[SHORT TASK] Each line containing the word "this" must be collected.

[Part of a data file]
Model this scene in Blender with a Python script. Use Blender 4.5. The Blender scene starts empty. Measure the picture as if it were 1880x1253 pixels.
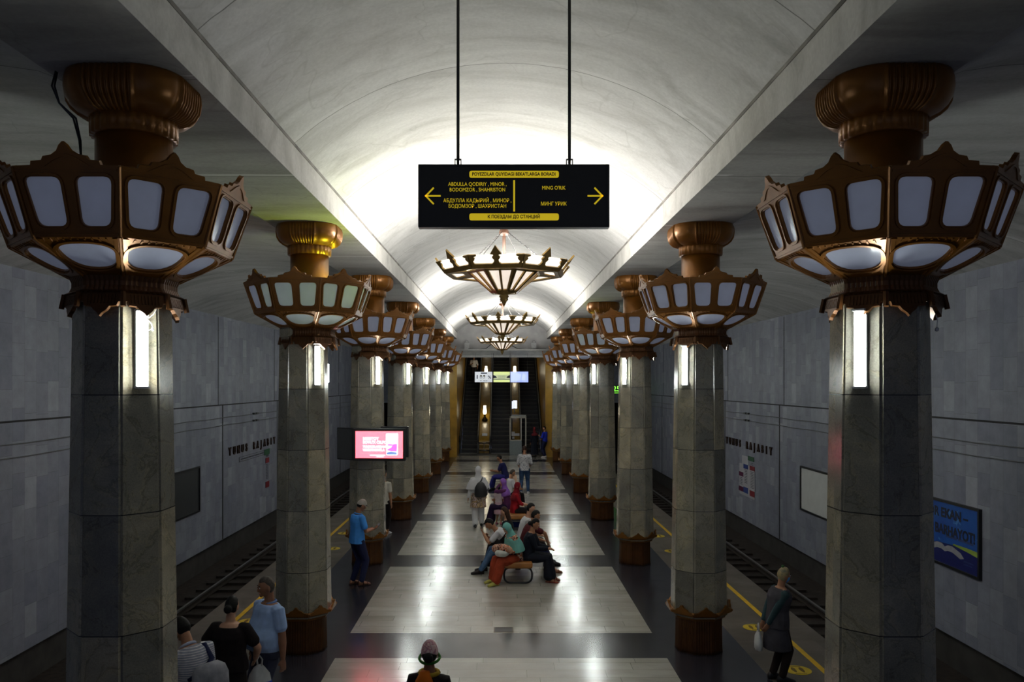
import bpy, bmesh, math, random
from mathutils import Vector, Matrix
from mathutils.geometry import tessellate_polygon

S = bpy.context.scene
COL = S.collection
PI = math.pi
R = math.radians

# ------------------------------------------------------------------ camera
# all sizes in metres; X to the right, Y down the hall, Z up; platform floor at z = 0
CAM_Z = 4.03
F_PX = 1480.0
cam_data = bpy.data.cameras.new('camera')
cam = bpy.data.objects.new('camera', cam_data)
COL.objects.link(cam)
cam.location = (0, 0, CAM_Z)
cam.rotation_euler = (R(90), 0, 0)
cam_data.sensor_width = 36.0
cam_data.lens = 36.0 * F_PX / 1880.0
cam_data.shift_x = 20.0 / 1880.0
cam_data.shift_y = 77.0 / 1880.0
cam_data.clip_start = 0.05
cam_data.clip_end = 300
S.camera = cam

# ------------------------------------------------------------------ world, exposure
w = bpy.data.worlds.new('world')
S.world = w
w.use_nodes = True
bg = w.node_tree.nodes['Background']
bg.inputs[0].default_value = (0.55, 0.65, 1.0, 1)
bg.inputs[1].default_value = 0.145
S.view_settings.view_transform = 'Standard'
S.view_settings.look = 'None'
S.view_settings.gamma = 1.0
S.view_settings.exposure = 0.0
S.view_settings.use_curve_mapping = False
S.cycles.max_bounces = 8
S.cycles.diffuse_bounces = 5
S.cycles.glossy_bounces = 4
S.cycles.transmission_bounces = 6
S.cycles.sample_clamp_indirect = 4.0
S.cycles.blur_glossy = 1.0
S.cycles.use_denoising = True

TUBE_E = 112.0        # tube lights on the columns
BULB_E = 620.0       # bulbs inside the hanging chandeliers

# ------------------------------------------------------------------ materials
MATS = {}


def new_mat(name):
    m = bpy.data.materials.new(name)
    m.use_nodes = True
    return m, m.node_tree, m.node_tree.nodes['Principled BSDF']


def mat(name, col, rough=0.6, metal=0.0, spec=0.5, var=0.12, scale=12.0, bump=0.0, emit=None, es=0.0, coat=0.0):
    """principled colour with procedural mottling"""
    if name in MATS:
        return MATS[name]
    m, nt, b = new_mat(name)
    b.inputs['Roughness'].default_value = rough
    b.inputs['Metallic'].default_value = metal
    b.inputs['Specular IOR Level'].default_value = spec
    b.inputs['Coat Weight'].default_value = coat
    tc = nt.nodes.new('ShaderNodeTexCoord')
    nz = nt.nodes.new('ShaderNodeTexNoise')
    nz.inputs['Scale'].default_value = scale
    nz.inputs['Detail'].default_value = 5
    nt.links.new(tc.outputs['Object'], nz.inputs['Vector'])
    rp = nt.nodes.new('ShaderNodeValToRGB')
    rp.color_ramp.elements[0].position = 0.3
    rp.color_ramp.elements[1].position = 0.7
    rp.color_ramp.elements[0].color = (*[c * (1 - var) for c in col], 1)
    rp.color_ramp.elements[1].color = (*[min(1, c * (1 + var)) for c in col], 1)
    nt.links.new(nz.outputs['Fac'], rp.inputs['Fac'])
    nt.links.new(rp.outputs['Color'], b.inputs['Base Color'])
    if bump:
        bp = nt.nodes.new('ShaderNodeBump')
        bp.inputs['Strength'].default_value = bump
        bp.inputs['Distance'].default_value = 0.02
        nt.links.new(nz.outputs['Fac'], bp.inputs['Height'])
        nt.links.new(bp.outputs['Normal'], b.inputs['Normal'])
    if emit:
        b.inputs['Emission Color'].default_value = (*emit, 1)
        b.inputs['Emission Strength'].default_value = es
    MATS[name] = m
    return m


def math_node(nt, op, a, b=None, c=None):
    n = nt.nodes.new('ShaderNodeMath')
    n.operation = op
    for i, v in enumerate((a, b, c)):
        if v is None:
            continue
        if isinstance(v, (int, float)):
            n.inputs[i].default_value = v
        else:
            nt.links.new(v, n.inputs[i])
    return n.outputs[0]


def mix_col(nt, fac, a, b, mode='MIX'):
    n = nt.nodes.new('ShaderNodeMix')
    n.data_type = 'RGBA'
    n.blend_type = mode
    for key, v in ((0, fac), (6, a), (7, b)):
        if isinstance(v, (int, float)):
            n.inputs[key].default_value = v
        elif isinstance(v, tuple):
            n.inputs[key].default_value = (*v, 1)
        else:
            nt.links.new(v, n.inputs[key])
    return n.outputs[2]


def ramp(nt, fac, stops):
    n = nt.nodes.new('ShaderNodeValToRGB')
    els = n.color_ramp.elements
    while len(els) < len(stops):
        els.new(0.5)
    for e, (p, c) in zip(els, stops):
        e.position = p
        e.color = (*c, 1) if len(c) == 3 else c
    nt.links.new(fac, n.inputs['Fac'])
    return n.outputs['Color']


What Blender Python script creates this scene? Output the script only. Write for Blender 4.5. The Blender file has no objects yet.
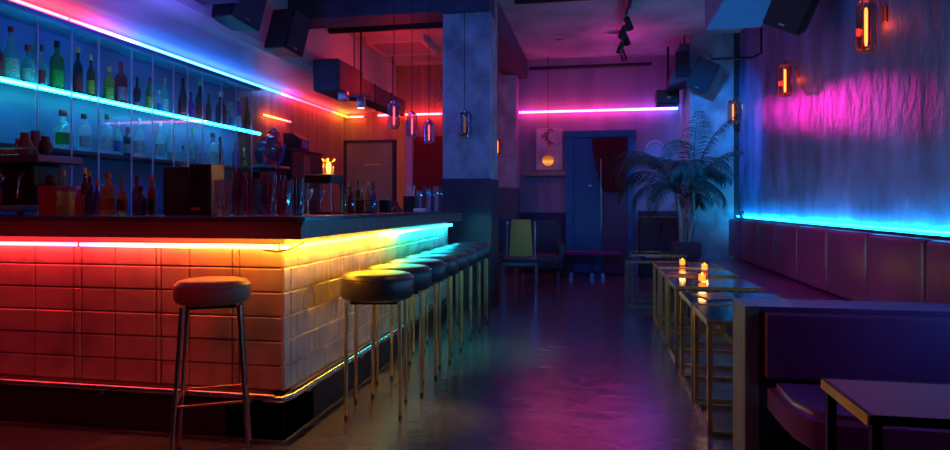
import bpy, bmesh, math, random
from mathutils import Vector, Matrix
random.seed(7)
S = bpy.context.scene
C = S.collection
PI = math.pi
# ---------------------------------------------------------------- camera frame (for laying out real positions)
H = 1.2; F = 650.0; YAW = math.radians(10.72)
ca, sa = math.cos(YAW), math.sin(YAW)
def on_x(px, X):
    t = (px-475)/F; D = X/(t*ca-sa); return D, D*(t*sa+ca)
def on_y(px, Y):
    t = (px-475)/F; D = Y/(t*sa+ca); return D, D*(t*ca-sa)
def zof(py, D): return H-(py-205)*D/F

# ---------------------------------------------------------------- materials
MATS = {}
def nodes_of(m):
    m.use_nodes = True
    nt = m.node_tree; return nt, nt.nodes['Principled BSDF']
def mat(name, col, rough=.5, metal=0, spec=.5, noise=None, bump=None, trans=0, ior=1.45, coat=0, sheen=0, coord='Object'):
    """noise=(scale xyz, amount) varies colour, bump=(scale xyz, strength)"""
    if name in MATS: return MATS[name]
    m = bpy.data.materials.new(name); nt, b = nodes_of(m)
    b.inputs['Base Color'].default_value = (*col, 1)
    b.inputs['Roughness'].default_value = rough
    b.inputs['Metallic'].default_value = metal
    b.inputs['Specular IOR Level'].default_value = spec
    b.inputs['Transmission Weight'].default_value = trans
    b.inputs['IOR'].default_value = ior
    b.inputs['Coat Weight'].default_value = coat
    L = nt.links; tc = nt.nodes.new('ShaderNodeTexCoord')
    def nz(sc, detail=6, seed=0):
        mp = nt.nodes.new('ShaderNodeMapping'); mp.inputs['Scale'].default_value = sc
        mp.inputs['Location'].default_value = (seed, seed, seed)
        n = nt.nodes.new('ShaderNodeTexNoise'); n.inputs['Scale'].default_value = 1; n.inputs['Detail'].default_value = detail
        L.new(tc.outputs[coord], mp.inputs[0]); L.new(mp.outputs[0], n.inputs['Vector']); return n.outputs['Fac']
    if noise:
        f = nz(noise[0]); r = nt.nodes.new('ShaderNodeValToRGB')
        a = noise[1]
        r.color_ramp.elements[0].position = .3; r.color_ramp.elements[1].position = .7
        r.color_ramp.elements[0].color = (*[max(0, c*(1-a)) for c in col], 1)
        r.color_ramp.elements[1].color = (*[min(1, c*(1+a)) for c in col], 1)
        L.new(f, r.inputs[0]); L.new(r.outputs[0], b.inputs['Base Color'])
    if bump:
        f = nz(bump[0], 8, 5); bp = nt.nodes.new('ShaderNodeBump')
        bp.inputs['Strength'].default_value = bump[1]; bp.inputs['Distance'].default_value = bump[2] if len(bump) > 2 else .01
        L.new(f, bp.inputs['Height']); L.new(bp.outputs[0], b.inputs['Normal'])
    MATS[name] = m; return m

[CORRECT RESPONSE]
Model this scene in Blender with a Python script. Use Blender 4.5. The Blender scene starts empty. Measure the picture as if it were 1880x1253 pixels.
What Blender Python script creates this scene? Output the script only. Write for Blender 4.5. The Blender file has no objects yet.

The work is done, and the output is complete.